Blizzard appealed the Board’s determination that Lin was not a printed publication under § 102(a) despite having been uploaded into an electronic technical reports library at the University of California, San Diego. The Board found that, despite some indexing and search functionality on the host website, Lin was not publicly accessible. The Board determined that an artisan might, at best, have located Lin “by skimming through potentially hundreds of titles in the same year, with most containing unrelated subject matter, or by viewing all titles in the database listed by author, when the authors were not particularly known.” The Board also determined that the website’s advanced search function failed to allow a user to search keywords for the author, title and abstract fields reliably. Based on these facts, the Board held that Blizzard had not shown that a skilled artisan would have located Lin; thus, Lin was not a printed publication.

The Federal Circuit agreed and held that the Board did not err in determining that Lin was not a printed publication. In affirming the Board, the Federal Circuit clarified that the test for public accessibility is not whether a reference has been indexed. Instead, the ultimate question is whether the reference was available to the extent that persons interested and ordinarily skilled in the subject matter or art, exercising diligence, can locate it. Here, Lin was not meaningfully indexed such that an interested artisan exercising reasonable diligence would have found it. Additionally, the Federal Circuit noted that the website’s advanced search function was deficient. Thus, Lin was not sufficiently accessible to qualify as a printed publication.

For its part, Acceleration appealed the Board’s decision as to whether “game environment” and “information delivery service” were claim limitations despite appearing in the preambles of the claims. Acceleration argued that these terms were limiting because they provide structure for the remainder of the claims. The Board and the Federal Circuit disagreed, finding that the claim terms were non-limiting because they merely described intended uses for a structurally complete invention. Acceleration raised an alternative argument that the terms were part of the body of the claim because the claims lacked a transition phrase denoting a preamble. On this point, the Federal Circuit explained, “Acceleration’s poor claim drafting will not be an excuse for it to infuse confusion into its claim scope” “by failing to include a transition word in the claim to clearly delineate the claim’s preamble from the body.” The Federal Circuit cautioned patentees against omitting a transition word between the preamble and the body of the claim.
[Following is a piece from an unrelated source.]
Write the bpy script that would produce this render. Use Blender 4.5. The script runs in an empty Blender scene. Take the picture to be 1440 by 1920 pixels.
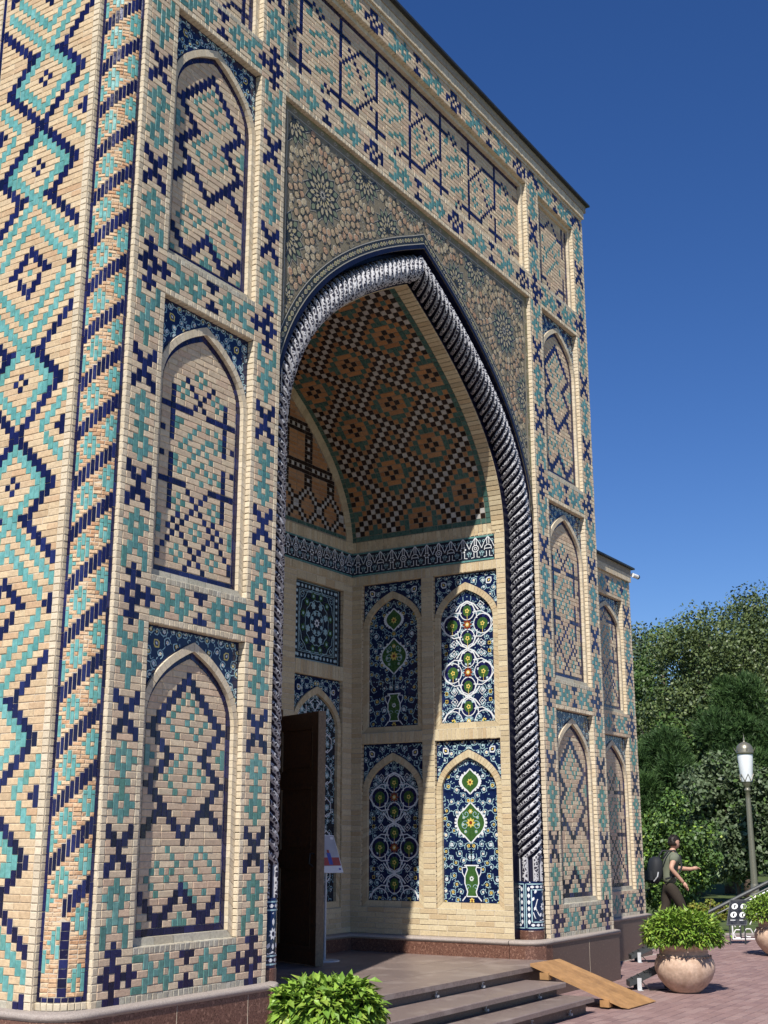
import bpy, math, random
from mathutils import Vector, Matrix
from math import sin, cos, pi, radians, sqrt, atan2, exp
random.seed(7)
R = random.Random(11)
SC = bpy.context.scene
COL = SC.collection

# ---------------------------------------------------------------- camera
CAM_ANG = radians(32.17); CAM_TILT = radians(14.97); CAM_POS = Vector((0, 0, 1.65))
cam_d = bpy.data.cameras.new('camera'); cam = bpy.data.objects.new('camera', cam_d); COL.objects.link(cam)
cam_d.sensor_fit = 'VERTICAL'; cam_d.sensor_height = 24.0; cam_d.lens = 24.0 * 2308.0 / 1920.0
cam_d.clip_start = 0.05; cam_d.clip_end = 2000
cam.location = CAM_POS
_h = Vector((cos(CAM_ANG), sin(CAM_ANG), 0)); _fw = _h * cos(CAM_TILT) + Vector((0, 0, 1)) * sin(CAM_TILT)
cam.rotation_euler = _fw.to_track_quat('-Z', 'Y').to_euler()
SC.camera = cam

# ---------------------------------------------------------------- sky, sun, exposure
SUN_DIR = Vector((1.0, 0.35, -1.18)).normalized()
world = bpy.data.worlds.new('World'); SC.world = world; world.use_nodes = True
wn = world.node_tree; wn.nodes.clear()
w_out = wn.nodes.new('ShaderNodeOutputWorld'); w_bg = wn.nodes.new('ShaderNodeBackground'); w_sky = wn.nodes.new('ShaderNodeTexSky')
w_sky.sky_type = 'NISHITA'; w_sky.sun_disc = False
w_sky.sun_elevation = math.asin(-SUN_DIR.z)
w_sky.sun_rotation = atan2(-SUN_DIR.x, -SUN_DIR.y) % (2 * pi)
w_sky.altitude = 700; w_sky.air_density = 1.0; w_sky.dust_density = 0.0; w_sky.ozone_density = 4.0
w_bg.inputs['Strength'].default_value = 0.090
w_hs = wn.nodes.new('ShaderNodeHueSaturation'); w_hs.inputs['Saturation'].default_value = 1.24; w_hs.inputs['Hue'].default_value = 0.513
wn.links.new(w_sky.outputs[0], w_hs.inputs['Color']); wn.links.new(w_hs.outputs[0], w_bg.inputs[0]); wn.links.new(w_bg.outputs[0], w_out.inputs[0])
sun_d = bpy.data.lights.new('sun', 'SUN'); sun_d.energy = 5.0; sun_d.angle = radians(0.53); sun_d.color = (1.0, 0.95, 0.865)
sun = bpy.data.objects.new('sun', sun_d); COL.objects.link(sun)
sun.rotation_euler = SUN_DIR.to_track_quat('-Z', 'Y').to_euler(); sun.location = (-20, -10, 30)
SC.view_settings.view_transform = 'Standard'; SC.view_settings.look = 'None'
SC.view_settings.exposure = 0.32; SC.view_settings.gamma = 1.0; SC.view_settings.use_curve_mapping = False
SC.cycles.max_bounces = 6; SC.cycles.diffuse_bounces = 3; SC.cycles.glossy_bounces = 3; SC.cycles.transmission_bounces = 2
SC.cycles.sample_clamp_indirect = 6.0

# ---------------------------------------------------------------- materials
MATS = {}
def mat(name, cols, rough=0.8, noise=(60, 0.25), bump=0.0, bscale=200, spec=0.4, patch=None, coat=0.0, grime=0.0, metallic=0.0, trans=0.0):
    """Base colour from the piece's own tint through a ramp of cols, with grain noise, optional patches of another colour."""
    m = bpy.data.materials.new(name); m.use_nodes = True; MATS[name] = m
    nt = m.node_tree; n = nt.nodes; L = nt.links; n.clear()
    out = n.new('ShaderNodeOutputMaterial'); b = n.new('ShaderNodeBsdfPrincipled')
    L.new(b.outputs[0], out.inputs[0])
    a1 = n.new('ShaderNodeAttribute'); a1.attribute_type = 'GEOMETRY'; a1.attribute_name = 'tint'
    a2 = n.new('ShaderNodeAttribute'); a2.attribute_type = 'OBJECT'; a2.attribute_name = 'tint'
    ad = n.new('ShaderNodeMath'); ad.operation = 'ADD'; L.new(a1.outputs['Fac'], ad.inputs[0]); L.new(a2.outputs['Fac'], ad.inputs[1])
    rp = n.new('ShaderNodeValToRGB'); L.new(ad.outputs[0], rp.inputs[0])
    e = rp.color_ramp.elements
    while len(e) < len(cols): e.new(0.5)
    while len(e) > len(cols): e.remove(e[len(e) - 1])
    for i, c in enumerate(cols):
        e[i].position = i / max(1, len(cols) - 1); e[i].color = (c[0], c[1], c[2], 1)
    geo = n.new('ShaderNodeNewGeometry')
    nz = n.new('ShaderNodeTexNoise'); nz.inputs['Scale'].default_value = noise[0]; nz.inputs['Detail'].default_value = 4
    L.new(geo.outputs['Position'], nz.inputs['Vector'])
    mr = n.new('ShaderNodeMapRange'); mr.inputs[1].default_value = 0.25; mr.inputs[2].default_value = 0.75
    mr.inputs[3].default_value = 1 - noise[1]; mr.inputs[4].default_value = 1 + noise[1]
    L.new(nz.outputs['Fac'], mr.inputs[0])
    mx = n.new('ShaderNodeMix'); mx.data_type = 'RGBA'; mx.blend_type = 'MULTIPLY'; mx.inputs[0].default_value = 1
    L.new(rp.outputs[0], mx.inputs[6]); L.new(mr.outputs[0], mx.inputs[7])
    last = mx.outputs[2]
    if patch:
        pc, ps, pt, pm = patch
        n2 = n.new('ShaderNodeTexNoise'); n2.inputs['Scale'].default_value = ps; n2.inputs['Detail'].default_value = 5; L.new(geo.outputs['Position'], n2.inputs['Vector'])
        r2 = n.new('ShaderNodeMapRange'); r2.inputs[1].default_value = pt; r2.inputs[2].default_value = pt + 0.12; r2.inputs[4].default_value = pm
        L.new(n2.outputs['Fac'], r2.inputs[0])
        m2 = n.new('ShaderNodeMix'); m2.data_type = 'RGBA'; L.new(r2.outputs[0], m2.inputs[0]); L.new(last, m2.inputs[6]); m2.inputs[7].default_value = (*pc, 1)
        last = m2.outputs[2]
    L.new(last, b.inputs['Base Color'])
    rr = n.new('ShaderNodeMapRange'); rr.inputs[1].default_value = 0.3; rr.inputs[2].default_value = 0.7
    rr.inputs[3].default_value = max(0.02, rough - 0.08); rr.inputs[4].default_value = min(1, rough + 0.08)
    L.new(nz.outputs['Fac'], rr.inputs[0]); L.new(rr.outputs[0], b.inputs['Roughness'])
    b.inputs['Specular IOR Level'].default_value = spec; b.inputs['Metallic'].default_value = metallic
    if coat: b.inputs['Coat Weight'].default_value = coat; b.inputs['Coat Roughness'].default_value = 0.15
    if bump:
        n3 = n.new('ShaderNodeTexNoise'); n3.inputs['Scale'].default_value = bscale; n3.inputs['Detail'].default_value = 3; L.new(geo.outputs['Position'], n3.inputs['Vector'])
        bp = n.new('ShaderNodeBump'); bp.inputs['Strength'].default_value = bump; bp.inputs['Distance'].default_value = 0.004
        L.new(n3.outputs['Fac'], bp.inputs['Height']); L.new(bp.outputs[0], b.inputs['Normal'])
    return m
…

Practice Tip #1 – Although a reference may be placed on a website and indexed in some manner, the reference may not be publicly accessible such that it can qualify as prior art under 35 U.S.C. § 102(a). For a patent owner, it may be worth challenging the public accessibility of a reference in light of difficulties that an interested artisan may have in locating the reference. On the other hand, for a patent challenger, it is important to establish that a reference is publicly accessible. This requires a patent challenger to show that a reference has been meaningfully indexed such that an interested artisan, using reasonable diligence, can locate the reference.

Practice Tip #2 – When drafting claims, it is prudent to include a transition phrase between the preamble and the body of the claim to avoid confusion regarding claim scope. However, the lack of a transition phrase will not preclude a finding that the words in a preamble are non-limiting.

Acceleration Bay, LLC, v. Activision Blizzard Inc., Electronic Arts Inc., Take-Two Interactive Software, Inc., 2K Sports, Inc., Rockstar Games, Inc., Bungie, Inc., 2017-2084, 2017-2085, 2017-2095, 2017-2096, 2017-2097, 2017-2098, 2017-2099, 2017-2117, 2017-2118 (Fed. Cir. Nov. 6, 2018).

DISCLAIMER: Because of the generality of this update, the information provided herein may not be applicable in all situations and should not be acted upon without specific legal advice based on particular situations.